Will In Specie Tax Grab Affect QROPS Pensions?

The UK tax authority has slammed another nail into self-managed pensions by barring tax relief on in specie investments to schemes with 26 providers.

Thousands of retirement savers are now concerned that the ban will spread to other pension providers.

An in specie contribution allows retirement savers to move property or other assets into a pension instead of converting them into money and contributing the cash to the scheme.

HM Revenue and Customs (HMRC) declined to explain why the tax relief was denied, arguing that to do so could identify individuals.

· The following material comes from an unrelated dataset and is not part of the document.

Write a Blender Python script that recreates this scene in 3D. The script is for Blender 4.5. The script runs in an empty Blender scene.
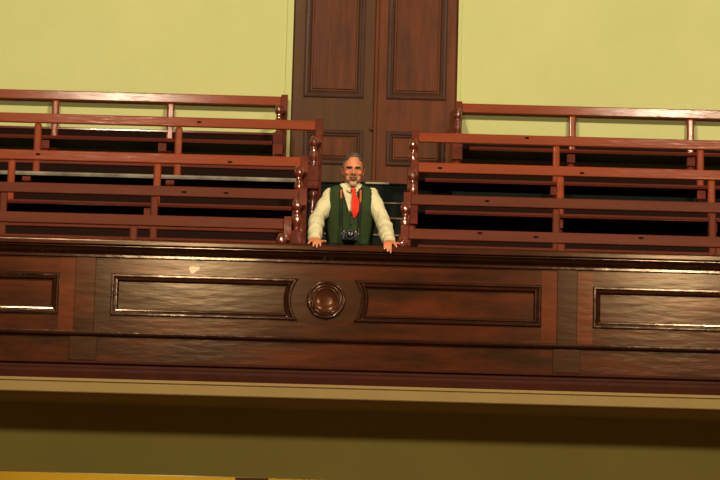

Instead, the spokesman pointed inquiries towards ‘clear guidance’ that explains how tax relief is applied to in specie contributions.

Disputed valuations

A typical in specie contribution is holding business premises in a pension.

The move to withdraw tax relief for the clients of the 26 providers is suspected to relate to the way some firms have followed HMRC guidance.

The problem is rumoured to involve disputed valuations of unquoted shares or intellectual property.

Many SIPP and SSAS pension schemes accept in specie contributions.

Pension experts are concerned HMRC could ask for tax relief to be returned back to transactions which took place as far back as 2009.

“This is a strong possibility and could have serious financial costs for individuals and pension savers,” said a spokesman for trade body the Association of Member Directed Pensions.

Impact on QROPS

How the problem may affect Qualifying Recognised Overseas Pension Scheme (QROPS) is uncertain.

Pension funds are already tax relieved when they are switched overseas and any dispute over tax relief is between HMRC and the former provider, but the funds are held in the QROPS.

QROPS can also accept in specie transfers from a SIPP or SSAS so the retirement saver is not placed at a financial disadvantage by having to sell assets and then switch the cash to the offshore pension.

If a property is mortgaged, then a sale or refinancing may be required as a UK lender is unlikely to reassign any loan overseas.

Most transfers from a SSAS are likely to have come with advice to retain any property but to convert any other assets to cash before making the switch offshore.